Hive 2 unit has worked well.

Hive 3, saw a queen emerge 2 weeks ago, so added a test frame to see if this will bring her on if she is still in there.

The nuc with queen that took weeks and weeks to get mated, started laying last week after a test frame added to nuc. Lovely capped worker brood. These will be united with hive 3 if no queen in there or hived in a dummy down hive with kingspan next week.
 
Retired the Red Queen Unseen from Buckybeast to a nuc, replacing her with my Hivemaker Queen-in-waiting.

All v smooth, apart from the thunderstorm that sprang up at the deepest part of today's second stage (uniting the HM colony with Buckybeast, after 24h Q-).
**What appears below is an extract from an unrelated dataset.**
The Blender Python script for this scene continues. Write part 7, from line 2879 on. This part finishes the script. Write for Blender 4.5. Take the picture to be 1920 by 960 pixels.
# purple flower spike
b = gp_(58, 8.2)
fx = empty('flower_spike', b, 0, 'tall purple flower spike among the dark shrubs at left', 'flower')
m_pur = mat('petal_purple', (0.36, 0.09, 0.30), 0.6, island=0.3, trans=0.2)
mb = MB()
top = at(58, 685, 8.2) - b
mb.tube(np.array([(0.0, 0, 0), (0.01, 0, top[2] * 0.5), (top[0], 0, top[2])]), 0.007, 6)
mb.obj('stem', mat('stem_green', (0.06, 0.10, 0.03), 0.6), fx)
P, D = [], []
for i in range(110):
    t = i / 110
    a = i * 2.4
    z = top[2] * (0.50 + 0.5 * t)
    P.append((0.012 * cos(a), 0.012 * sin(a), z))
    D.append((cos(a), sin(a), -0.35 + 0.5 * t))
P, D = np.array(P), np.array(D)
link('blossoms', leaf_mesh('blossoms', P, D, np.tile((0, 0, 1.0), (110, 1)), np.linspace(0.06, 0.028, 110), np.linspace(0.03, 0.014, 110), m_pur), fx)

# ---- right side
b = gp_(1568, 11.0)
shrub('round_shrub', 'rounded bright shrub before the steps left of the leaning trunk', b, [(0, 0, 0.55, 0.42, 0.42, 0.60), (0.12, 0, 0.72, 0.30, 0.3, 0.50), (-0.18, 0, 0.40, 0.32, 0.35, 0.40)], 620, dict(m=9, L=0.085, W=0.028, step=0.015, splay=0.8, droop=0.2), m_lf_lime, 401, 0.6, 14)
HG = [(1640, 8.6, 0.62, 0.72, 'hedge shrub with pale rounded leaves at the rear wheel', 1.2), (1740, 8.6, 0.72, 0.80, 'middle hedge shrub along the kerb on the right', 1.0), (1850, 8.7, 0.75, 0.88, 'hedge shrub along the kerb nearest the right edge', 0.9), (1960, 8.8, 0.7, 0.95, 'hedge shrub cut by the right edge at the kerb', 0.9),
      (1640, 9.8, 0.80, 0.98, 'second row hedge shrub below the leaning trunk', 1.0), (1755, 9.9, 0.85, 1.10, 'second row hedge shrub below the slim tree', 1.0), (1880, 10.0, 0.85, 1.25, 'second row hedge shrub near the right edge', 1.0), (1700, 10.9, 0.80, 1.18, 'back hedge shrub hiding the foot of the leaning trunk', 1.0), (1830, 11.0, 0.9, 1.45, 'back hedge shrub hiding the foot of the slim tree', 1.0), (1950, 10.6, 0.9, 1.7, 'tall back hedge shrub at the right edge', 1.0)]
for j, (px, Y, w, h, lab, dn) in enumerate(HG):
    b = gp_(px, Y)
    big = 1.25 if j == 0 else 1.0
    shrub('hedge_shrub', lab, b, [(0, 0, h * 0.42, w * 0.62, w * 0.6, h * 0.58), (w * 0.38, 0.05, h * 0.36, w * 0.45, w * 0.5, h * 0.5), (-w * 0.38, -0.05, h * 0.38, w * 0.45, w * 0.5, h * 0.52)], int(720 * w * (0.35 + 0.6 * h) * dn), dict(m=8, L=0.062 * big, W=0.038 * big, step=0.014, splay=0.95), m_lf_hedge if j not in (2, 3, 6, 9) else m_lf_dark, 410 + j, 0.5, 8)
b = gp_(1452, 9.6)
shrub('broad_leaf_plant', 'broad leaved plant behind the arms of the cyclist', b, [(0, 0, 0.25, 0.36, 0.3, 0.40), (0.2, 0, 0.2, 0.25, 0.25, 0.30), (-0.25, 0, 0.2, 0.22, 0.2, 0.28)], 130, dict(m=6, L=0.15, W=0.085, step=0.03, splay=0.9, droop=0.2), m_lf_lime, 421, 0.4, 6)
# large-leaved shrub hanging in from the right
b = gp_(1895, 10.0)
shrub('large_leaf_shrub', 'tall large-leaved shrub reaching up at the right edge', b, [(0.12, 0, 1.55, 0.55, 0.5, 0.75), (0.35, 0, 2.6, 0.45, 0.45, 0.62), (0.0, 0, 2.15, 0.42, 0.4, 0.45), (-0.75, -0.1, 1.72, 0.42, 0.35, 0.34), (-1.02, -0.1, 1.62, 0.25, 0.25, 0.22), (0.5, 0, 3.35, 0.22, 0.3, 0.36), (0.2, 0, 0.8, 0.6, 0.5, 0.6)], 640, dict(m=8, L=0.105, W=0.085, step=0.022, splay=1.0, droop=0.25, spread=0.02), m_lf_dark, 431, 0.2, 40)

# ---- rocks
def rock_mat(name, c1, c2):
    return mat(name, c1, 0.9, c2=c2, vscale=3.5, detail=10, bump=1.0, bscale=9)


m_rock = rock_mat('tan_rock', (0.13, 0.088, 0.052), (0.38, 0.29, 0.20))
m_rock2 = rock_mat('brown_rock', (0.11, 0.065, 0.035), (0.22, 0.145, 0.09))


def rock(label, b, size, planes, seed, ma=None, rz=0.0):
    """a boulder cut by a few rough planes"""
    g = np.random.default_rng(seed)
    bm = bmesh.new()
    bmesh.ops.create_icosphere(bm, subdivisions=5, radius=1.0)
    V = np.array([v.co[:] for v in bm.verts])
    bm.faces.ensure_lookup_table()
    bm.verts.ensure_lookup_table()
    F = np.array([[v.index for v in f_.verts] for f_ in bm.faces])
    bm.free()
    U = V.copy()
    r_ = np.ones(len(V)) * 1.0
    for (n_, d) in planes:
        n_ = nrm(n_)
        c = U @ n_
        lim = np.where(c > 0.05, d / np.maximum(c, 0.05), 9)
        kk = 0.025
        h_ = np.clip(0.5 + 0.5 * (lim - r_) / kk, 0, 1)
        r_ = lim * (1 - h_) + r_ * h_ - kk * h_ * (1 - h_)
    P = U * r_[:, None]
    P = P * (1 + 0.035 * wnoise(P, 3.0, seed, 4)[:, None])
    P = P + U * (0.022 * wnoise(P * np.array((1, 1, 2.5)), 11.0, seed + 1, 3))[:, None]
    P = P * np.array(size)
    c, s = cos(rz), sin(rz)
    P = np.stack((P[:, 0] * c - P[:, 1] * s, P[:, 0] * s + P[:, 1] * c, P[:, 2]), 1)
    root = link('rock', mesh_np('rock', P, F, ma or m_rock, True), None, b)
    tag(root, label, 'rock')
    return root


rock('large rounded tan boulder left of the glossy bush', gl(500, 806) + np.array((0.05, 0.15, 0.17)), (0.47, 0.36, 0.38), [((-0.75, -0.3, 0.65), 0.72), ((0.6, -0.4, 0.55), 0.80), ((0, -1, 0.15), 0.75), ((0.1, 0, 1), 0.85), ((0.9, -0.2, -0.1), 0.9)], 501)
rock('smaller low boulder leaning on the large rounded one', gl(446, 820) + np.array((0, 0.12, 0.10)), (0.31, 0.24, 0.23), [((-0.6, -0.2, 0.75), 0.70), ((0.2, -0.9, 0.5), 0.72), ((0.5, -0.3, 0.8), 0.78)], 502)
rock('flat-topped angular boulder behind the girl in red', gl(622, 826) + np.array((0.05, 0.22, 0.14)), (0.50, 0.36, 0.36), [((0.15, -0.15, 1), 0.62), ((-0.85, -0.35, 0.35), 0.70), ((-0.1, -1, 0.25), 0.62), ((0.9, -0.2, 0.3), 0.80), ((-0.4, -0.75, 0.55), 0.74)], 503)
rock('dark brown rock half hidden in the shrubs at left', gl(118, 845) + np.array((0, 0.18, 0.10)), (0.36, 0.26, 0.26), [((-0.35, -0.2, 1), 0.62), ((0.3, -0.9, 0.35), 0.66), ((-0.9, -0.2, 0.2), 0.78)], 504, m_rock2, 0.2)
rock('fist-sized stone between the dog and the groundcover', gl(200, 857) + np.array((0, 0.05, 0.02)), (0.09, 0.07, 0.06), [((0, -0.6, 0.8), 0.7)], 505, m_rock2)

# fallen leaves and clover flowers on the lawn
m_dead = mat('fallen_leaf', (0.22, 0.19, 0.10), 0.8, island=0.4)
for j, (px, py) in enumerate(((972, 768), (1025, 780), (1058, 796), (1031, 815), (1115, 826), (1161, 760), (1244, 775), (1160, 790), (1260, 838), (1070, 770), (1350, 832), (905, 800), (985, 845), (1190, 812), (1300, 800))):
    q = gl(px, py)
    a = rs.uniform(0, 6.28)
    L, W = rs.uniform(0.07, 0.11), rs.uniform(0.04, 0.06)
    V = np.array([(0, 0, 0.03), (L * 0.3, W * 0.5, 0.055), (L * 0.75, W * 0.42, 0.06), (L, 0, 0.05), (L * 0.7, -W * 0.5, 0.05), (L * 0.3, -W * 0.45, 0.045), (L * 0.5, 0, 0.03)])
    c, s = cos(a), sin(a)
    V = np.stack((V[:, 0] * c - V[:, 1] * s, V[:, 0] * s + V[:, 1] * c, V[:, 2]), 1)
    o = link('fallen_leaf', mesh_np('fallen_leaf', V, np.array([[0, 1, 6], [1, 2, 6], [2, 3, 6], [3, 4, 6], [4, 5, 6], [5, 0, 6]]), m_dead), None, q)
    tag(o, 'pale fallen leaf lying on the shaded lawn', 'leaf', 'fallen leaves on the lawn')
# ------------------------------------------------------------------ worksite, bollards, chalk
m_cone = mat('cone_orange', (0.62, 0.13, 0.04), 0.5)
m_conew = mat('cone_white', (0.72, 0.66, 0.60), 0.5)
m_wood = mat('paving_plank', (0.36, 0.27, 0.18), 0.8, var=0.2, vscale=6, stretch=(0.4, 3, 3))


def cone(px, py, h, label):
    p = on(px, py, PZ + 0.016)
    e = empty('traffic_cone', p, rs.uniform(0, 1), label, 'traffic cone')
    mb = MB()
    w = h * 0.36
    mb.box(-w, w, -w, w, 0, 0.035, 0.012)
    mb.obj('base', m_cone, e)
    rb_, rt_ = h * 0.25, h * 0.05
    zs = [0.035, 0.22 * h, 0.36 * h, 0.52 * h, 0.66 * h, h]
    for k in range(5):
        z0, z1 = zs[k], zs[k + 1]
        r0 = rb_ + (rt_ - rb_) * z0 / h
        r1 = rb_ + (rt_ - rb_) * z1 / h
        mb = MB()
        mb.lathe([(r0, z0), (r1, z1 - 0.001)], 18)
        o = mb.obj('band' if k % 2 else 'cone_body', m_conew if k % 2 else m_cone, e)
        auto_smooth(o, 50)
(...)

The nuc keeps the Queen-in-waiting's flying bees so should be good to overwinter; that colony was overdue for hiving anyway. Good luck my beauties.

I now have the three production colonies headed by green queens, the Red Queen Unseen heading a drone colony (or she can swarm, be superseded or make honey: I an NOT squishing her), and a possible late increase colony, to take into autumn. Roll on 2015!

Also mixed the first 2:1 I might need (not yet with this ivy flow) in the apiary compost heap, which is clocking 70C with lawn thatch on it...

Thanks, Pete
 
Feeders on and full. Second varroa treatment today and all without my smoker, thought I'd put it in the truck but alas its still in the utility room so worked my two sites smokeless. Only one hive was tetchy and took it out on the hive tool hee hee.